[Provided data]
+++

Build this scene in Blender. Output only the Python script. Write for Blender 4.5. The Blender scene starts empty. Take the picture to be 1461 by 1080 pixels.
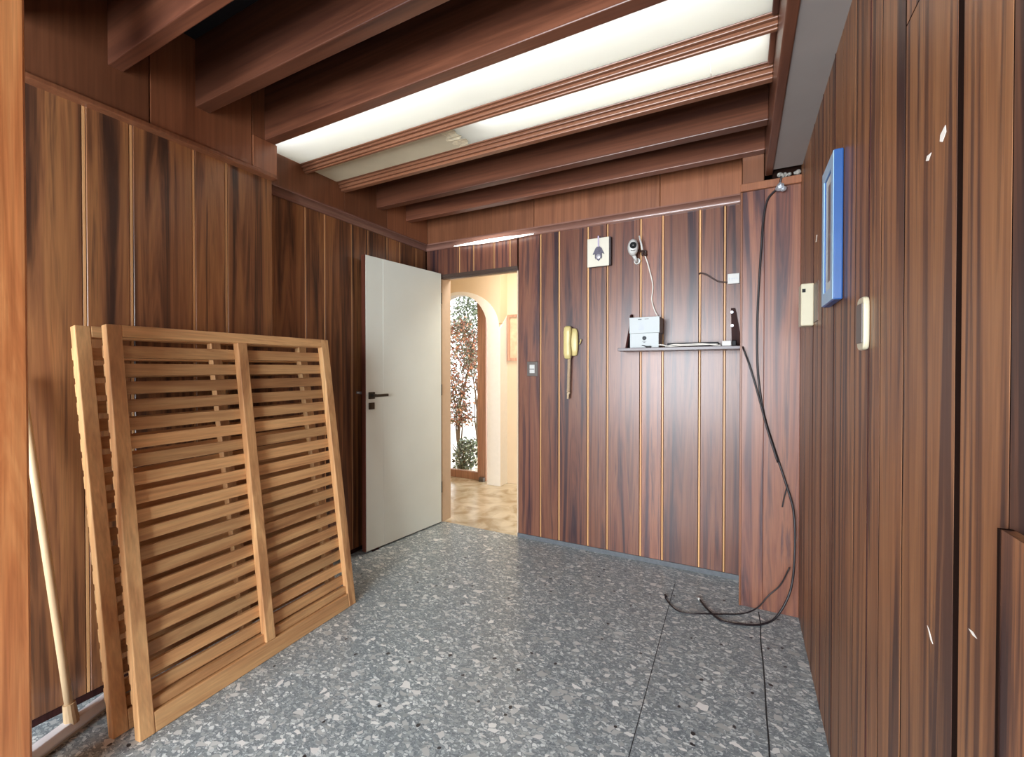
import bpy, bmesh, math, random
from mathutils import Vector, Matrix
R = math.radians
random.seed(7)
S = bpy.context.scene
COL = S.collection

# ------------------------------------------------------------------ camera
cam = bpy.data.cameras.new('camera'); camo = bpy.data.objects.new('camera', cam); COL.objects.link(camo)
camo.location = (0, 0, 1.27); camo.rotation_euler = (R(90 - 0.57), 0, R(27.5))
cam.sensor_width = 36; cam.lens = 628 / 1461 * 36; cam.shift_y = -8 / 1461; cam.clip_start = 0.02
S.camera = camo

# ------------------------------------------------------------------ world, lights, exposure
W = bpy.data.worlds.new('world'); S.world = W; W.use_nodes = True
bg = W.node_tree.nodes['Background']; bg.inputs[0].default_value = (0.95, 0.98, 1, 1); bg.inputs[1].default_value = 2.2

def area(name, loc, rot, sx, sy, power, color):
    l = bpy.data.lights.new(name, 'AREA'); l.shape = 'RECTANGLE'; l.size = sx; l.size_y = sy
    l.energy = power; l.color = color
    o = bpy.data.objects.new(name, l); o.location = loc; o.rotation_euler = rot; COL.objects.link(o)
    return o
# daylight through the wide glazed opening behind the camera
area('window_daylight', (-1.0, -2.46, 1.3), (R(90), 0, 0), 2.2, 2.0, 205, (0.86, 0.93, 1.0))
# added fill light below the hall ceiling, without a fixture
area('hall_fill_light', (-1.6, 3.6, 2.62), (0, 0, 0), 1.0, 0.6, 15, (1.0, 0.95, 0.88))
S.view_settings.view_transform = 'Standard'; S.view_settings.look = 'None'
S.view_settings.gamma = 1; S.view_settings.use_curve_mapping = False
S.view_settings.exposure = 0.9

# ------------------------------------------------------------------ materials
def srgb(r, g, b):
    f = lambda c: (c / 255 / 12.92) if c / 255 <= .04045 else ((c / 255 + .055) / 1.055) ** 2.4
    return (f(r), f(g), f(b), 1)
def new_mat(name):
    m = bpy.data.materials.new(name); m.use_nodes = True
    nt = m.node_tree; return m, nt, nt.nodes['Principled BSDF']
def N(nt, t, **k):
    n = nt.nodes.new(t)
    for a, v in k.items(): setattr(n, a, v)
    return n
def plain(name, c, rough=.5, metal=0, var=.06, scale=25, spec=.5):
    m, nt, b = new_mat(name)
    tc = N(nt, 'ShaderNodeTexCoord'); no = N(nt, 'ShaderNodeTexNoise'); no.inputs['Scale'].default_value = scale
    no.inputs['Detail'].default_value = 4
    nt.links.new(tc.outputs['Object'], no.inputs['Vector'])
    rp = N(nt, 'ShaderNodeValToRGB')
    c4 = srgb(*c)
    rp.color_ramp.elements[0].position = .3; rp.color_ramp.elements[1].position = .7
    rp.color_ramp.elements[0].color = tuple(x * (1 - var) for x in c4[:3]) + (1,)
    rp.color_ramp.elements[1].color = tuple(min(1, x * (1 + var)) for x in c4[:3]) + (1,)
    nt.links.new(no.outputs['Fac'], rp.inputs['Fac']); nt.links.new(rp.outputs['Color'], b.inputs['Base Color'])
    b.inputs['Roughness'].default_value = rough; b.inputs['Metallic'].default_value = metal
    b.inputs['Specular IOR Level'].default_value = spec
    return m
def wood(name, axis, cols, rough=.3, scale=7, stretch=.06, fine=.35, spec=.5, tonerange=(.72, 1.28), bump=.05):
    """cols: list of (pos, rgb 0-255)"""
    m, nt, b = new_mat(name); L = nt.links.new
    tc = N(nt, 'ShaderNodeTexCoord'); at = N(nt, 'ShaderNodeAttribute'); at.attribute_name = 'tone'
    off = N(nt, 'ShaderNodeVectorMath', operation='SCALE'); off.inputs['Scale'].default_value = 37.0
    L(at.outputs['Vector'], off.inputs[0])
    add = N(nt, 'ShaderNodeVectorMath', operation='ADD'); L(tc.outputs['Object'], add.inputs[0]); L(off.outputs[0], add.inputs[1])
    def stretched(s, st):
        mp = N(nt, 'ShaderNodeMapping'); v = [s, s, s]; v['xyz'.index(axis)] = s * st
        mp.inputs['Scale'].default_value = v; L(add.outputs[0], mp.inputs['Vector']); return mp
    n1 = N(nt, 'ShaderNodeTexNoise'); n1.inputs['Scale'].default_value = 1; n1.inputs['Detail'].default_value = 5
    n1.inputs['Roughness'].default_value = .62; n1.inputs['Distortion'].default_value = .9
    L(stretched(scale, stretch).outputs[0], n1.inputs['Vector'])
    rp = N(nt, 'ShaderNodeValToRGB'); cr = rp.color_ramp
    while len(cr.elements) < len(cols): cr.elements.new(.5)
    for e, (p, c) in zip(cr.elements, cols): e.position = p; e.color = srgb(*c)
    L(n1.outputs['Fac'], rp.inputs['Fac'])
    n2 = N(nt, 'ShaderNodeTexNoise'); n2.inputs['Scale'].default_value = 1; n2.inputs['Detail'].default_value = 3
    L(stretched(scale * 14, .02).outputs[0], n2.inputs['Vector'])
    mr = N(nt, 'ShaderNodeMapRange'); mr.inputs['From Min'].default_value = .3; mr.inputs['From Max'].default_value = .7
    mr.inputs['To Min'].default_value = 1 - fine; mr.inputs['To Max'].default_value = 1 + fine * .5
    L(n2.outputs['Fac'], mr.inputs['Value'])
    sep = N(nt, 'ShaderNodeSeparateColor'); L(at.outputs['Color'], sep.inputs[0])
    mt = N(nt, 'ShaderNodeMapRange'); mt.inputs['To Min'].default_value = tonerange[0]; mt.inputs['To Max'].default_value = tonerange[1]
    L(sep.outputs[0], mt.inputs['Value'])
    mu = N(nt, 'ShaderNodeMath', operation='MULTIPLY'); L(mr.outputs[0], mu.inputs[0]); L(mt.outputs[0], mu.inputs[1])
    vm = N(nt, 'ShaderNodeVectorMath', operation='SCALE'); L(rp.outputs['Color'], vm.inputs[0]); L(mu.outputs[0], vm.inputs['Scale'])
    L(vm.outputs[0], b.inputs['Base Color'])
    b.inputs['Roughness'].default_value = rough; b.inputs['Specular IOR Level'].default_value = spec
    bp = N(nt, 'ShaderNodeBump'); bp.inputs['Strength'].default_value = bump; bp.inputs['Distance'].default_value = .004
    L(n2.outputs['Fac'], bp.inputs['Height']); L(bp.outputs[0], b.inputs['Normal'])
    return m

ROSE = [(.36, (68, 46, 50)), (.42, (94, 61, 56)), (.49, (126, 80, 64)), (.57, (140, 92, 70)), (.66, (92, 62, 58))]
ROSE_L = [(.35, (70, 48, 38)), (.42, (104, 69, 48)), (.49, (142, 94, 62)), (.58, (166, 114, 72)), (.67, (106, 72, 52))]
ROSE_R = [(.37, (60, 40, 37)), (.43, (100, 66, 50)), (.49, (144, 96, 64)), (.56, (170, 118, 78)), (.63, (92, 62, 50))]
CHERRY = [(.35, (74, 42, 31)), (.45, (94, 56, 40)), (.55, (110, 67, 48)), (.7, (84, 50, 37))]
M = {}
M['back_wood'] = wood('rosewood_back', 'z', ROSE, .32, 14, .04, .15, bump=.02, tonerange=(.66, 1.08))
M['left_wood'] = wood('rosewood_left', 'z', ROSE_L, .30, 13, .04, .15, bump=.02, tonerange=(.70, 1.14))
M['right_wood'] = wood('rosewood_right', 'z', ROSE_R, .42, 13, .025, .15, bump=.02, tonerange=(.66, 1.02))
M['strip'] = wood('pale_lipping', 'z', [(.3, (206, 150, 98)), (.7, (230, 180, 124))], .4, 9, .05, .15, tonerange=(.75,1.1))
M['strip_dim'] = wood('amber_lipping', 'z', [(.3, (150, 98, 60)), (.7, (178, 120, 76))], .4, 9, .05, .15)
M['groove'] = plain('groove_shadow', (30, 17, 12), .9, spec=.05)
M['cherry_x'] = wood('cherry_beam_x', 'x', CHERRY, .35, 7, .05, .2)
M['cherry_y'] = wood('cherry_beam_y', 'y', CHERRY, .35, 7, .05, .2)
M['fascia'] = wood('cherry_fascia', 'z', [(.25, (108, 64, 42)), (.5, (136, 86, 58)), (.8, (118, 72, 48))], .38, 6, .1, .2)
M['bar'] = wood('panel_bar', 'x', [(.3, (112, 72, 52)), (.7, (128, 84, 60))], .3, 3, .05, .08, tonerange=(.9, 1.15), bump=0)
M['cove_x'] = wood('cove_x', 'x', [(.3, (128, 92, 80)), (.7, (152, 112, 98))], .16, 7, .05, .15)
M['cove_y'] = wood('cove_y', 'y', [(.3, (128, 92, 80)), (.7, (152, 112, 98))], .16, 7, .05, .15)
M['post'] = wood('orange_post', 'z', [(.34, (136, 78, 46)), (.43, (164, 102, 60)), (.55, (186, 128, 80)), (.66, (142, 88, 56))], .3, 13, .06, .2)
LAT = [(.32, (168, 118, 76)), (.45, (202, 152, 102)), (.56, (220, 174, 120)), (.68, (182, 128, 84))]
M['lat_z'] = wood('lattice_upright', 'z', LAT, .5, 9, .06, .16, tonerange=(.85, 1.12))
M['lat_y'] = wood('lattice_cross', 'y', LAT, .5, 9, .06, .16, tonerange=(.70, 1.14))
M['handle_wood'] = wood('pale_handle', 'z', [(.3, (190, 160, 122)), (.7, (214, 186, 146))], .5, 12, .05, .1)
M['door_white'] = plain('door_white', (228, 233, 222), .38, var=.03, scale=3)
M['door_edge'] = wood('door_edge', 'z', [(.3, (84, 44, 34)), (.7, (112, 62, 46))], .4, 8, .05)
M['metal_dark'] = plain('dark_bronze', (84, 80, 70), .35, .7)
M['steel'] = plain('steel', (170, 172, 175), .3, .9)
M['soffit'] = plain('soffit_grey', (146, 140, 136), .6, var=.04, scale=6)
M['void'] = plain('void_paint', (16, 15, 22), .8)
M['hall_beige'] = plain('hall_beige', (222, 200, 168), .7, var=.02, scale=4)
M['hall_white'] = plain('hall_white', (240, 236, 226), .6, var=.02)
M['jamb'] = plain('jamb_beige', (206, 182, 156), .5, var=.03)
M['head_dark'] = plain('dark_jamb', (70, 52, 42), .5)
M['stone'] = plain('stone_skirting', (94, 98, 102), .45, var=.15, scale=60)
M['terracotta'] = wood('window_wood', 'z', [(.3, (190, 140, 114)), (.7, (212, 164, 136))], .4, 9, .05)
M['cream'] = plain('cream_plastic', (206, 188, 126), .35, var=.02)
M['cream_cord'] = plain('cream_cord', (206, 180, 146), .45, var=.03)
M['white_plastic'] = plain('white_plastic', (202, 201, 196), .35, var=.02)
M['ivory'] = plain('ivory_plastic', (186, 178, 152), .35, var=.02)
M['grey_plastic'] = plain('grey_plastic', (92, 84, 78), .4, var=.04)
M['black_plastic'] = plain('black_plastic', (14, 14, 16), .5, var=.05, spec=.2)
M['cable'] = plain('black_cable', (30, 25, 28), .45, var=.05)
M['white_cable'] = plain('white_cable', (224, 218, 208), .5, var=.03)
M['brown_cable'] = plain('brown_cable', (62, 40, 34), .5)
M['shelf'] = wood('shelf_dark', 'x', [(.3, (60, 42, 44)), (.7, (88, 64, 62))], .32, 8, .05)
M['bracket'] = wood('bracket_dark', 'z', [(.3, (48, 26, 24)), (.7, (66, 35, 31))], .6, 8, .05, spec=.15)
M['carton'] = plain('white_carton', (192, 198, 198), .6, var=.015, scale=8)
M['print_grey'] = plain('print_grey', (190, 196, 204), .6)
M['print_dark'] = plain('print_dark', (70, 74, 78), .6)
M['lens'] = plain('lens_black', (8, 12, 11), .5, spec=.1)
M['blue_side'] = plain('blue_paint', (38, 78, 134), .35, var=.05)
M['blue_front'] = plain('blue_paint_lit', (150, 186, 214), .35, var=.04)  # lighter copy of the blue: light on the frame front put into colour
M['chime'] = plain('chime_cream', (214, 208, 190), .5, var=.02)
M['chime_side'] = plain('chime_dark', (52, 44, 46), .5)
M['pewter'] = plain('pewter', (96, 92, 104), .35, .6, var=.25, scale=120)
M['pewter_light'] = plain('pewter_light', (176, 172, 178), .4, .3)
M['ribbon'] = plain('ribbon', (182, 168, 190), .6)
M['rubber_white'] = plain('white_squeegee', (244, 247, 252), .4, var=.02)
M['rubble'] = plain('plaster_rubble', (150, 146, 138), .9, var=.3, scale=90)
M['foil'] = plain('foil_tape', (190, 196, 204), .3, .6, var=.3, scale=120)
M['flake'] = plain('bare_plaster', (238, 234, 226), .8, var=.04)
M['lightbox'] = plain('lightbox_white', (240, 238, 226), .8, var=.01)
M['deadboard'] = plain('beige_board', (206, 196, 168), .6, var=.05, scale=8)
M['garden_ground'] = plain('garden_paving', (226, 224, 216), .8)
M['bark'] = plain('bark', (92, 74, 58), .9)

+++

[Do this] Repeat the lines above, starting at the first and stopping after the line that holds "bg = W.node_tree.nodes['Background'];", with the pictures left out.

[Task result]
Build this scene in Blender. Output only the Python script. Write for Blender 4.5. The Blender scene starts empty. Take the picture to be 1461 by 1080 pixels.
import bpy, bmesh, math, random
from mathutils import Vector, Matrix
R = math.radians
random.seed(7)
S = bpy.context.scene
COL = S.collection

# ------------------------------------------------------------------ camera
cam = bpy.data.cameras.new('camera'); camo = bpy.data.objects.new('camera', cam); COL.objects.link(camo)
camo.location = (0, 0, 1.27); camo.rotation_euler = (R(90 - 0.57), 0, R(27.5))
cam.sensor_width = 36; cam.lens = 628 / 1461 * 36; cam.shift_y = -8 / 1461; cam.clip_start = 0.02
S.camera = camo

# ------------------------------------------------------------------ world, lights, exposure
W = bpy.data.worlds.new('world'); S.world = W; W.use_nodes = True
bg = W.node_tree.nodes['Background']; bg.inputs[0].default_value = (0.95, 0.98, 1, 1); bg.inputs[1].default_value = 2.2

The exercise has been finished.